"it's people!"
Via the folks at Signal vs Noise, this great post by Paula Scher about brand design and identity seems enormously relevant to anyone in them there creative industries:
Another thing they don’t teach you in design school is what you get paid for... Mostly, designers get paid to negotiate the difficult terrain of individual egos, expectations, tastes, and aspirations of various individuals in an organization or corporation, against business needs, and constraints of the marketplace... The complicated process is worth money. That’s what clients pay for. The process, usually a series of endless presentations and refinements, persuasions and proofs, results, hopefully, in an accepted identity design.
Change the word "designer" to art director, writer, creative director or information architect and that paragraph still reflects a real truth.
People will approve whatever you do. People will criticize whatever you do. People will build whatever you do. With people having such an important role in what you do, having some ability to persuade them to do things will be more than a little handy.
I worked with one art director who was brilliant, whose work was uncompromising. Clients loved it and him in the first presentation. But then things tended to happen: other points of view, unanticipated factors, simple ignorance, Whenever there was a bump like this in the process, he couldn't deal with it. He was invariably right about who was wrong and what should be done to solve it. But in his passion and zeal he couldn't make anyone else see his point of view, or worse, do anything about it. They thought he was a whiner, an asshole, or worse. In the past he'd been advised before to tone down his passion, or some such crap, which of course was impossible. His passion defined him, made his work what it was. The only advice I could think of for him was to stop being right – to stop simply asserting what he believed – and to start thinking about how to get other people to do what he wanted. I don't know if it changed him in any kind of deep, dark, fundamental way, but working with him got a little easier, and his work didn't suffer.
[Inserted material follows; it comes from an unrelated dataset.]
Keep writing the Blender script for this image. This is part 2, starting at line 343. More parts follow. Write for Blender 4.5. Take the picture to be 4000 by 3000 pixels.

Clients quickly get leery of creatives who fall back on craft explanations for things, or who get defensive, or who clam up when things don't go their way.
I guess thinking like this is political, and smacks of compromise and serial failure. But it's also respectful of everyone else you work with, and of yourself and your work. Because in order to sell your work through round after round of changes, you need to keep being at the table. You can only persuade people that what you want to do is what they want to do, if you're actually there talking to them.